REQUEST = Each record below should appear again exactly as written.

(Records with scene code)

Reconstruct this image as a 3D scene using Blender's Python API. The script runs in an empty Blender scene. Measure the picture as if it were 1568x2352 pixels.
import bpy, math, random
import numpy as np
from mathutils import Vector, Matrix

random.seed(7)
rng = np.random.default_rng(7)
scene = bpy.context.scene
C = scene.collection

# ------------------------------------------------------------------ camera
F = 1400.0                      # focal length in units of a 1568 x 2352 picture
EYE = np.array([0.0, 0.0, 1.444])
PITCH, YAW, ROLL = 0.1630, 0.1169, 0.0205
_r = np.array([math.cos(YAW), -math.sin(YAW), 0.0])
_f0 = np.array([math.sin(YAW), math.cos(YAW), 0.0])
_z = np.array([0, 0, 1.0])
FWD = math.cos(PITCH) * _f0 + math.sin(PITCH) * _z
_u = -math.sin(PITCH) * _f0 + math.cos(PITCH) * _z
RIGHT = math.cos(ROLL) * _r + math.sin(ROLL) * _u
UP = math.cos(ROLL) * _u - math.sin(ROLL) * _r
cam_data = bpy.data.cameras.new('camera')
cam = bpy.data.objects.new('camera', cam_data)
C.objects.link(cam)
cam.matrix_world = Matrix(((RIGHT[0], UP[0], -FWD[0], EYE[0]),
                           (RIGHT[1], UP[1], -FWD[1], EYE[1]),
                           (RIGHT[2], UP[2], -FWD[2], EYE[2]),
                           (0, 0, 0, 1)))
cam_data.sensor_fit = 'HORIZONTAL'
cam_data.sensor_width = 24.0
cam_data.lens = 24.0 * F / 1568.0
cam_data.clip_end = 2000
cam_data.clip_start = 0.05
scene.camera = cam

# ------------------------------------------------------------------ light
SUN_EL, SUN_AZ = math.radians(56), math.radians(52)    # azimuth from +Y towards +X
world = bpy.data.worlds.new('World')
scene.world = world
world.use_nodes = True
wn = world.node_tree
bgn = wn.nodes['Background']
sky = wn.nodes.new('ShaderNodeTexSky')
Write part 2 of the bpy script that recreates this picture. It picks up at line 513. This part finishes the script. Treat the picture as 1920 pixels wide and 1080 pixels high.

SOLUTION TO THE EXERCISE =
Reconstruct this image as a 3D scene using Blender's Python API. The script runs in an empty Blender scene. Measure the picture as if it were 1568x2352 pixels.
import bpy, math, random
import numpy as np
from mathutils import Vector, Matrix

random.seed(7)
rng = np.random.default_rng(7)
scene = bpy.context.scene
C = scene.collection

# ------------------------------------------------------------------ camera
F = 1400.0                      # focal length in units of a 1568 x 2352 picture
EYE = np.array([0.0, 0.0, 1.444])
PITCH, YAW, ROLL = 0.1630, 0.1169, 0.0205
_r = np.array([math.cos(YAW), -math.sin(YAW), 0.0])
_f0 = np.array([math.sin(YAW), math.cos(YAW), 0.0])
_z = np.array([0, 0, 1.0])
FWD = math.cos(PITCH) * _f0 + math.sin(PITCH) * _z
_u = -math.sin(PITCH) * _f0 + math.cos(PITCH) * _z
RIGHT = math.cos(ROLL) * _r + math.sin(ROLL) * _u
UP = math.cos(ROLL) * _u - math.sin(ROLL) * _r
cam_data = bpy.data.cameras.new('camera')
cam = bpy.data.objects.new('camera', cam_data)
C.objects.link(cam)
cam.matrix_world = Matrix(((RIGHT[0], UP[0], -FWD[0], EYE[0]),
                           (RIGHT[1], UP[1], -FWD[1], EYE[1]),
                           (RIGHT[2], UP[2], -FWD[2], EYE[2]),
                           (0, 0, 0, 1)))
cam_data.sensor_fit = 'HORIZONTAL'
cam_data.sensor_width = 24.0
cam_data.lens = 24.0 * F / 1568.0
cam_data.clip_end = 2000
cam_data.clip_start = 0.05
scene.camera = cam

# ------------------------------------------------------------------ light
SUN_EL, SUN_AZ = math.radians(56), math.radians(52)    # azimuth from +Y towards +X
world = bpy.data.worlds.new('World')
scene.world = world
world.use_nodes = True
wn = world.node_tree
bgn = wn.nodes['Background']
sky = wn.nodes.new('ShaderNodeTexSky')
Write part 2 of the bpy script that recreates this picture. It picks up at line 513. This part finishes the script. Treat the picture as 1920 pixels wide and 1080 pixels high.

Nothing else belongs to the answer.